INFORMATION PROVIDED:
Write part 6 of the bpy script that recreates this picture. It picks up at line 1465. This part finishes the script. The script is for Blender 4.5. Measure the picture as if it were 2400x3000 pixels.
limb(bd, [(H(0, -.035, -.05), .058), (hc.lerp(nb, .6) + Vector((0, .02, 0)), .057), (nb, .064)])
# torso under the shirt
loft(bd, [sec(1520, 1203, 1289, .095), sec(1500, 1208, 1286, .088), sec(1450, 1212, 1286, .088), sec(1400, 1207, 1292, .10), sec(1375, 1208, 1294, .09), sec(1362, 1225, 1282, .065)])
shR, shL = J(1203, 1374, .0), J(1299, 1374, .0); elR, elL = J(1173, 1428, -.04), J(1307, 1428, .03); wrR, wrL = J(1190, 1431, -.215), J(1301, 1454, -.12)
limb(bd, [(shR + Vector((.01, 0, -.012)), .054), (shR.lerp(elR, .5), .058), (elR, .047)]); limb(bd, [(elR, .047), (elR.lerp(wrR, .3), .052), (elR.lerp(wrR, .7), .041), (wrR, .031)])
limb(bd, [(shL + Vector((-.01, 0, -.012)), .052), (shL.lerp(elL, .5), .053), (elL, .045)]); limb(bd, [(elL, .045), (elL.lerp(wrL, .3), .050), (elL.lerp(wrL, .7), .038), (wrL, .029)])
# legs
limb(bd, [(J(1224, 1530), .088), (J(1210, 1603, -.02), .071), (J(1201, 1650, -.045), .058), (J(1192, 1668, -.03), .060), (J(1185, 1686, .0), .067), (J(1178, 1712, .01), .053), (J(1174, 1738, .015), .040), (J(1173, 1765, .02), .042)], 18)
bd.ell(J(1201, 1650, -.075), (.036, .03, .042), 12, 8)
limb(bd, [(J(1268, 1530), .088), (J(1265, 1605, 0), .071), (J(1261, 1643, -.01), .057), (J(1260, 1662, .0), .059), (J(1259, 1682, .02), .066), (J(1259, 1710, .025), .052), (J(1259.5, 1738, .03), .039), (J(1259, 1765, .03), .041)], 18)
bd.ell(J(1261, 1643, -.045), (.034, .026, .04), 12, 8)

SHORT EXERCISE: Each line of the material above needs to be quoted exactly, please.

COMPLETED TASK:
Write part 6 of the bpy script that recreates this picture. It picks up at line 1465. This part finishes the script. The script is for Blender 4.5. Measure the picture as if it were 2400x3000 pixels.
limb(bd, [(H(0, -.035, -.05), .058), (hc.lerp(nb, .6) + Vector((0, .02, 0)), .057), (nb, .064)])
# torso under the shirt
loft(bd, [sec(1520, 1203, 1289, .095), sec(1500, 1208, 1286, .088), sec(1450, 1212, 1286, .088), sec(1400, 1207, 1292, .10), sec(1375, 1208, 1294, .09), sec(1362, 1225, 1282, .065)])
shR, shL = J(1203, 1374, .0), J(1299, 1374, .0); elR, elL = J(1173, 1428, -.04), J(1307, 1428, .03); wrR, wrL = J(1190, 1431, -.215), J(1301, 1454, -.12)
limb(bd, [(shR + Vector((.01, 0, -.012)), .054), (shR.lerp(elR, .5), .058), (elR, .047)]); limb(bd, [(elR, .047), (elR.lerp(wrR, .3), .052), (elR.lerp(wrR, .7), .041), (wrR, .031)])
limb(bd, [(shL + Vector((-.01, 0, -.012)), .052), (shL.lerp(elL, .5), .053), (elL, .045)]); limb(bd, [(elL, .045), (elL.lerp(wrL, .3), .050), (elL.lerp(wrL, .7), .038), (wrL, .029)])
# legs
limb(bd, [(J(1224, 1530), .088), (J(1210, 1603, -.02), .071), (J(1201, 1650, -.045), .058), (J(1192, 1668, -.03), .060), (J(1185, 1686, .0), .067), (J(1178, 1712, .01), .053), (J(1174, 1738, .015), .040), (J(1173, 1765, .02), .042)], 18)
bd.ell(J(1201, 1650, -.075), (.036, .03, .042), 12, 8)
limb(bd, [(J(1268, 1530), .088), (J(1265, 1605, 0), .071), (J(1261, 1643, -.01), .057), (J(1260, 1662, .0), .059), (J(1259, 1682, .02), .066), (J(1259, 1710, .025), .052), (J(1259.5, 1738, .03), .039), (J(1259, 1765, .03), .041)], 18)
bd.ell(J(1261, 1643, -.045), (.034, .026, .04), 12, 8)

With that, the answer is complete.